Restate word for word the lines of the data below, from the first through the one that has "SC.camera = cam".
--- Entries provided ---
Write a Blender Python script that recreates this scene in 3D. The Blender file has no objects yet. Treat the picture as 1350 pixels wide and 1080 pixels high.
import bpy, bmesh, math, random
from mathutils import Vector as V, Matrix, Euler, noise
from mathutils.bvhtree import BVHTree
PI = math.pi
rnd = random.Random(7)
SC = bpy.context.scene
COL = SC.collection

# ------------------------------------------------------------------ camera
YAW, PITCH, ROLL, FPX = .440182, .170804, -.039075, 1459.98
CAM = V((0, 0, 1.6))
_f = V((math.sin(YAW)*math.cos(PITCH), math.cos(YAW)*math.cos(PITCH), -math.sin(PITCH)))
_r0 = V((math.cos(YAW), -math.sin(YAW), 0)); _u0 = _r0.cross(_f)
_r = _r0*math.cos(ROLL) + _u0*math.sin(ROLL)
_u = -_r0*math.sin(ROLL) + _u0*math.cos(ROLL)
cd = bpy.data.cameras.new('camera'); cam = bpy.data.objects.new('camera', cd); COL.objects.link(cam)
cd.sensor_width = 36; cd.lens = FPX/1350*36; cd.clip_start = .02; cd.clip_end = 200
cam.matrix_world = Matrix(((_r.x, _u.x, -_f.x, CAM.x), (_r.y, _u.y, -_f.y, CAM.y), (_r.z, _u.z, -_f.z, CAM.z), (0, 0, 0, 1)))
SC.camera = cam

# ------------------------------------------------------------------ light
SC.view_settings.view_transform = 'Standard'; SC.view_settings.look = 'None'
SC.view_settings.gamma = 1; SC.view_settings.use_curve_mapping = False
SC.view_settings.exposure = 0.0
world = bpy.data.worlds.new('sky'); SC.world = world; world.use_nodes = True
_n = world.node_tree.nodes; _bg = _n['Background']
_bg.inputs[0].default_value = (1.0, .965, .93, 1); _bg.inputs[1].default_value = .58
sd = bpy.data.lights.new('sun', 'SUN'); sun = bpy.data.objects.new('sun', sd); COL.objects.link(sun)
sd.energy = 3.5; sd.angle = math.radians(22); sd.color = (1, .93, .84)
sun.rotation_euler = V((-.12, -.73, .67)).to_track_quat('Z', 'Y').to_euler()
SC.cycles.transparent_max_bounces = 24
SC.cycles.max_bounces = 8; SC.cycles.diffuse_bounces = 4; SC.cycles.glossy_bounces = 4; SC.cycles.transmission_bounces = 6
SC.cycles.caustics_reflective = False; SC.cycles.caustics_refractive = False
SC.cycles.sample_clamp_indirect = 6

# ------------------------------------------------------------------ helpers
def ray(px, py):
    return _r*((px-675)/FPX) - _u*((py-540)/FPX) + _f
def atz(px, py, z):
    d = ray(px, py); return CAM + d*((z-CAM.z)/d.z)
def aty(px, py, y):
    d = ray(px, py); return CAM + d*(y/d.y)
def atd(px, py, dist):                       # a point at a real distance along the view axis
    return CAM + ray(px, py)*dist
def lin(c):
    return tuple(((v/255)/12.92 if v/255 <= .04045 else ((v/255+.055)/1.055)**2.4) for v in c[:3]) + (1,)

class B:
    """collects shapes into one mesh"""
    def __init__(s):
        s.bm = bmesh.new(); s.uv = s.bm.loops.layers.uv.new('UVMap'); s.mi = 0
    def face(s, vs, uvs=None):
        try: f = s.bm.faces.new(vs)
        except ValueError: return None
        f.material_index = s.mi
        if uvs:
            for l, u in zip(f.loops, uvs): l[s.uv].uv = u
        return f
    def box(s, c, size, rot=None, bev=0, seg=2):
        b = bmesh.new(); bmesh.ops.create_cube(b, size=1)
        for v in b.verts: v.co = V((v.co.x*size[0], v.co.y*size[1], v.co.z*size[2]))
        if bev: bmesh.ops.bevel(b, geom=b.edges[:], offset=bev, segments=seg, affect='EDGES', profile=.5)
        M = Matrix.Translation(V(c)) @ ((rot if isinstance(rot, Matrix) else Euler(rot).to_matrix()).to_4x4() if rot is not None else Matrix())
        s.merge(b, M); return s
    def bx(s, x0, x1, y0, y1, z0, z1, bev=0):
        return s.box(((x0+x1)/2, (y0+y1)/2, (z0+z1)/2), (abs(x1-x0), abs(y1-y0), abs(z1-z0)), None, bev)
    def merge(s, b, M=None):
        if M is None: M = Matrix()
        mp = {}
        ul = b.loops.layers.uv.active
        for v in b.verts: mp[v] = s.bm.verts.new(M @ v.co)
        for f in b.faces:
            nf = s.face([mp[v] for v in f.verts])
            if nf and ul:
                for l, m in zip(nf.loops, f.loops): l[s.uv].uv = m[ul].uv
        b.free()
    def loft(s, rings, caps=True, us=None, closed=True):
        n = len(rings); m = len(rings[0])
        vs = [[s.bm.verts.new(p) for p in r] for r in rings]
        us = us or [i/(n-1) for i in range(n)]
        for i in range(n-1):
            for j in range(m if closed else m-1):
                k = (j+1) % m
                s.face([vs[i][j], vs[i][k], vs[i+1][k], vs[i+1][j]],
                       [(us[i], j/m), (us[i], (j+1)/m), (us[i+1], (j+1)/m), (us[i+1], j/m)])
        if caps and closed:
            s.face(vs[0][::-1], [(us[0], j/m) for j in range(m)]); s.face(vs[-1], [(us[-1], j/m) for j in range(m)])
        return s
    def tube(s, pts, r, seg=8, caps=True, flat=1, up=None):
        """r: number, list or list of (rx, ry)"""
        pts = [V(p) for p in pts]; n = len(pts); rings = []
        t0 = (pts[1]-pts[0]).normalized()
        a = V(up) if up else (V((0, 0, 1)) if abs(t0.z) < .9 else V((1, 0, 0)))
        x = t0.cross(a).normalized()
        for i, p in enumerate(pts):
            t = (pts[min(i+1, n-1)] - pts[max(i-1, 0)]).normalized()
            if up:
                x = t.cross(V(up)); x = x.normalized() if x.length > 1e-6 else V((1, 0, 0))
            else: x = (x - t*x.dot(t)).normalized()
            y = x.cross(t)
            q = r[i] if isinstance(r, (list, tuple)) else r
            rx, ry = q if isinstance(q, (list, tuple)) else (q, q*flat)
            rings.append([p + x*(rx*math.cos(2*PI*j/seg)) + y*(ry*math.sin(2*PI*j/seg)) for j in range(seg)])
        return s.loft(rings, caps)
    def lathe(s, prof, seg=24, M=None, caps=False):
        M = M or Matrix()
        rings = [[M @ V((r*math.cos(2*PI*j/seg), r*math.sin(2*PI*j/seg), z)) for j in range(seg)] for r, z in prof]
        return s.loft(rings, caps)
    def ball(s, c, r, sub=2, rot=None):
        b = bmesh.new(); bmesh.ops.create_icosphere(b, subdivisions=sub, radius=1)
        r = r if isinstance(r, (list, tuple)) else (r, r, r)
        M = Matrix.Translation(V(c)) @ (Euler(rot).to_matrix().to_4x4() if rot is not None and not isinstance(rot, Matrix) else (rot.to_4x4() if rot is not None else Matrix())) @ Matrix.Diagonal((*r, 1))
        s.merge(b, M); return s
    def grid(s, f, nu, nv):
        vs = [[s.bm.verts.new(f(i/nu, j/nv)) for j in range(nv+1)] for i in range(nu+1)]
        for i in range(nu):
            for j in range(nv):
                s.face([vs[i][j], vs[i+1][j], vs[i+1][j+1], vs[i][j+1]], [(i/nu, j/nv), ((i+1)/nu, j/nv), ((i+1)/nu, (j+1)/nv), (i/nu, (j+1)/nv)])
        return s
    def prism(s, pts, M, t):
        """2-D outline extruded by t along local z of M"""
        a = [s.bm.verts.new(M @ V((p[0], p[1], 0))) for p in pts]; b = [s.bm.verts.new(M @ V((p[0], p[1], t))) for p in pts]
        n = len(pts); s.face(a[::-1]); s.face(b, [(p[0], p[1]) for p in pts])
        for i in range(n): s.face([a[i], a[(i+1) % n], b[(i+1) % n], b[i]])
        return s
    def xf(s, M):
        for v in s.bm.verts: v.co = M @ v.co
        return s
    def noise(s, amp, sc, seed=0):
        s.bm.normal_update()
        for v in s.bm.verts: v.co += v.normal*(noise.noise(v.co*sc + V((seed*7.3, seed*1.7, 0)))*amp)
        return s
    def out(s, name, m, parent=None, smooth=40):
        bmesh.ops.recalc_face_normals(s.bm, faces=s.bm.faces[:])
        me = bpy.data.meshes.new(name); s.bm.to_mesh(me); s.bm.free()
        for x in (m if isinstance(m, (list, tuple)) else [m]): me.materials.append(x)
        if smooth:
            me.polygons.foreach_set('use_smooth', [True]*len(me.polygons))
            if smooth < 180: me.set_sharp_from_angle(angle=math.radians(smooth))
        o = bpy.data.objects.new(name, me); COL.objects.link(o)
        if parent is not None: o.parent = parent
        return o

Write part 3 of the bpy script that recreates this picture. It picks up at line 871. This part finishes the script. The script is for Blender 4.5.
---
- _Written answer_
Write a Blender Python script that recreates this scene in 3D. The Blender file has no objects yet. Treat the picture as 1350 pixels wide and 1080 pixels high.
import bpy, bmesh, math, random
from mathutils import Vector as V, Matrix, Euler, noise
from mathutils.bvhtree import BVHTree
PI = math.pi
rnd = random.Random(7)
SC = bpy.context.scene
COL = SC.collection

# ------------------------------------------------------------------ camera
YAW, PITCH, ROLL, FPX = .440182, .170804, -.039075, 1459.98
CAM = V((0, 0, 1.6))
_f = V((math.sin(YAW)*math.cos(PITCH), math.cos(YAW)*math.cos(PITCH), -math.sin(PITCH)))
_r0 = V((math.cos(YAW), -math.sin(YAW), 0)); _u0 = _r0.cross(_f)
_r = _r0*math.cos(ROLL) + _u0*math.sin(ROLL)
_u = -_r0*math.sin(ROLL) + _u0*math.cos(ROLL)
cd = bpy.data.cameras.new('camera'); cam = bpy.data.objects.new('camera', cd); COL.objects.link(cam)
cd.sensor_width = 36; cd.lens = FPX/1350*36; cd.clip_start = .02; cd.clip_end = 200
cam.matrix_world = Matrix(((_r.x, _u.x, -_f.x, CAM.x), (_r.y, _u.y, -_f.y, CAM.y), (_r.z, _u.z, -_f.z, CAM.z), (0, 0, 0, 1)))
SC.camera = cam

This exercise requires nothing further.